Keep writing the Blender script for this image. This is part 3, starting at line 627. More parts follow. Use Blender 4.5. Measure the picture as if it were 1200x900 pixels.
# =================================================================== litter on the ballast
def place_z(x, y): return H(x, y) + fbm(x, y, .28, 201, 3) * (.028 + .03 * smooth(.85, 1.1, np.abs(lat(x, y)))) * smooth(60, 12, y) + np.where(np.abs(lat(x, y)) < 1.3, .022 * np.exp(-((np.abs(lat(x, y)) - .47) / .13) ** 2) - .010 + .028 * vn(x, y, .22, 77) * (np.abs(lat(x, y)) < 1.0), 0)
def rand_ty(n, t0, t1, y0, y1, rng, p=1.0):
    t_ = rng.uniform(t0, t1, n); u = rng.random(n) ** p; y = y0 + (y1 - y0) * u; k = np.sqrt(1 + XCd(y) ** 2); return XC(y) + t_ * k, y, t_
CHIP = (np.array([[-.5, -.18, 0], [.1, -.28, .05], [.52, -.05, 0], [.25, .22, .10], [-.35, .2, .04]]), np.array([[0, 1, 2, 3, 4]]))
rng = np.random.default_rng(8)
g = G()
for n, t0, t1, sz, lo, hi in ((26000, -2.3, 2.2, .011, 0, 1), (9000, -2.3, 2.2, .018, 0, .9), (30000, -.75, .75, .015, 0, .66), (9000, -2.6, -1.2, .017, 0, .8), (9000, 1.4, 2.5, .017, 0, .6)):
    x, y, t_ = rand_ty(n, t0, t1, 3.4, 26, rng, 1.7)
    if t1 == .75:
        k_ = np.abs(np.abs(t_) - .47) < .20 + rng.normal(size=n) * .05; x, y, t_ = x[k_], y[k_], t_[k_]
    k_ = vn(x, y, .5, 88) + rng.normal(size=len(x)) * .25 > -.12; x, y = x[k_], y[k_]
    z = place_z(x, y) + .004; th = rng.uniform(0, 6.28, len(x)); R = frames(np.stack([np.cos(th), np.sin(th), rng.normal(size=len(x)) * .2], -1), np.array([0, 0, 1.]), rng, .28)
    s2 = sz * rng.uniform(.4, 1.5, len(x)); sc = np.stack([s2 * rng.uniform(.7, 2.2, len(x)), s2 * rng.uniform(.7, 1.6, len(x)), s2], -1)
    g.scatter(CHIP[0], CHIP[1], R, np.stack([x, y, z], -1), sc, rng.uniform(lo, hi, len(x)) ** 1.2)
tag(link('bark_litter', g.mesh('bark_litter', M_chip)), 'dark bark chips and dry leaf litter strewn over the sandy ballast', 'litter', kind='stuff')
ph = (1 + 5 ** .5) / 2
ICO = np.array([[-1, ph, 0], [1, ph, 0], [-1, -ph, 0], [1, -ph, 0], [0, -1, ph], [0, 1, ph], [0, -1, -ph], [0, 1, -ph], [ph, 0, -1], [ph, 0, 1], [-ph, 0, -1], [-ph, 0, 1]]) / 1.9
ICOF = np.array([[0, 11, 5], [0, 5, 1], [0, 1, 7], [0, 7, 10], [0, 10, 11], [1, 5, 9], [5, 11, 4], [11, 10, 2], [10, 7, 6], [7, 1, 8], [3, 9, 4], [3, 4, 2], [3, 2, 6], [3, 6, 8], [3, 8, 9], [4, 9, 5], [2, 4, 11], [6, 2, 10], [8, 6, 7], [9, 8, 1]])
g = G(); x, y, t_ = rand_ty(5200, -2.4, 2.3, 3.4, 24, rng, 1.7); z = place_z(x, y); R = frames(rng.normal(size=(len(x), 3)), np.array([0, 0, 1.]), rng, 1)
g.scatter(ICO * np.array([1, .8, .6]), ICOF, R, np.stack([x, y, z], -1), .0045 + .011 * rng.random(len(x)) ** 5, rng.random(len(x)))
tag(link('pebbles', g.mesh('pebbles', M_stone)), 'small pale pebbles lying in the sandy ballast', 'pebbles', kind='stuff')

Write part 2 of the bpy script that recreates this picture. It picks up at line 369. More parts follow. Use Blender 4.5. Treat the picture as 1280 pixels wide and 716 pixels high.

###

Task to carry out. The records above are to be repeated exactly, in their entirety.

Written solution.
Keep writing the Blender script for this image. This is part 3, starting at line 627. More parts follow. Use Blender 4.5. Measure the picture as if it were 1200x900 pixels.
# =================================================================== litter on the ballast
def place_z(x, y): return H(x, y) + fbm(x, y, .28, 201, 3) * (.028 + .03 * smooth(.85, 1.1, np.abs(lat(x, y)))) * smooth(60, 12, y) + np.where(np.abs(lat(x, y)) < 1.3, .022 * np.exp(-((np.abs(lat(x, y)) - .47) / .13) ** 2) - .010 + .028 * vn(x, y, .22, 77) * (np.abs(lat(x, y)) < 1.0), 0)
def rand_ty(n, t0, t1, y0, y1, rng, p=1.0):
    t_ = rng.uniform(t0, t1, n); u = rng.random(n) ** p; y = y0 + (y1 - y0) * u; k = np.sqrt(1 + XCd(y) ** 2); return XC(y) + t_ * k, y, t_
CHIP = (np.array([[-.5, -.18, 0], [.1, -.28, .05], [.52, -.05, 0], [.25, .22, .10], [-.35, .2, .04]]), np.array([[0, 1, 2, 3, 4]]))
rng = np.random.default_rng(8)
g = G()
for n, t0, t1, sz, lo, hi in ((26000, -2.3, 2.2, .011, 0, 1), (9000, -2.3, 2.2, .018, 0, .9), (30000, -.75, .75, .015, 0, .66), (9000, -2.6, -1.2, .017, 0, .8), (9000, 1.4, 2.5, .017, 0, .6)):
    x, y, t_ = rand_ty(n, t0, t1, 3.4, 26, rng, 1.7)
    if t1 == .75:
        k_ = np.abs(np.abs(t_) - .47) < .20 + rng.normal(size=n) * .05; x, y, t_ = x[k_], y[k_], t_[k_]
    k_ = vn(x, y, .5, 88) + rng.normal(size=len(x)) * .25 > -.12; x, y = x[k_], y[k_]
    z = place_z(x, y) + .004; th = rng.uniform(0, 6.28, len(x)); R = frames(np.stack([np.cos(th), np.sin(th), rng.normal(size=len(x)) * .2], -1), np.array([0, 0, 1.]), rng, .28)
    s2 = sz * rng.uniform(.4, 1.5, len(x)); sc = np.stack([s2 * rng.uniform(.7, 2.2, len(x)), s2 * rng.uniform(.7, 1.6, len(x)), s2], -1)
    g.scatter(CHIP[0], CHIP[1], R, np.stack([x, y, z], -1), sc, rng.uniform(lo, hi, len(x)) ** 1.2)
tag(link('bark_litter', g.mesh('bark_litter', M_chip)), 'dark bark chips and dry leaf litter strewn over the sandy ballast', 'litter', kind='stuff')
ph = (1 + 5 ** .5) / 2
ICO = np.array([[-1, ph, 0], [1, ph, 0], [-1, -ph, 0], [1, -ph, 0], [0, -1, ph], [0, 1, ph], [0, -1, -ph], [0, 1, -ph], [ph, 0, -1], [ph, 0, 1], [-ph, 0, -1], [-ph, 0, 1]]) / 1.9
ICOF = np.array([[0, 11, 5], [0, 5, 1], [0, 1, 7], [0, 7, 10], [0, 10, 11], [1, 5, 9], [5, 11, 4], [11, 10, 2], [10, 7, 6], [7, 1, 8], [3, 9, 4], [3, 4, 2], [3, 2, 6], [3, 6, 8], [3, 8, 9], [4, 9, 5], [2, 4, 11], [6, 2, 10], [8, 6, 7], [9, 8, 1]])
g = G(); x, y, t_ = rand_ty(5200, -2.4, 2.3, 3.4, 24, rng, 1.7); z = place_z(x, y); R = frames(rng.normal(size=(len(x), 3)), np.array([0, 0, 1.]), rng, 1)
g.scatter(ICO * np.array([1, .8, .6]), ICOF, R, np.stack([x, y, z], -1), .0045 + .011 * rng.random(len(x)) ** 5, rng.random(len(x)))
tag(link('pebbles', g.mesh('pebbles', M_stone)), 'small pale pebbles lying in the sandy ballast', 'pebbles', kind='stuff')

Write part 2 of the bpy script that recreates this picture. It picks up at line 369. More parts follow. Use Blender 4.5. Treat the picture as 1280 pixels wide and 716 pixels high.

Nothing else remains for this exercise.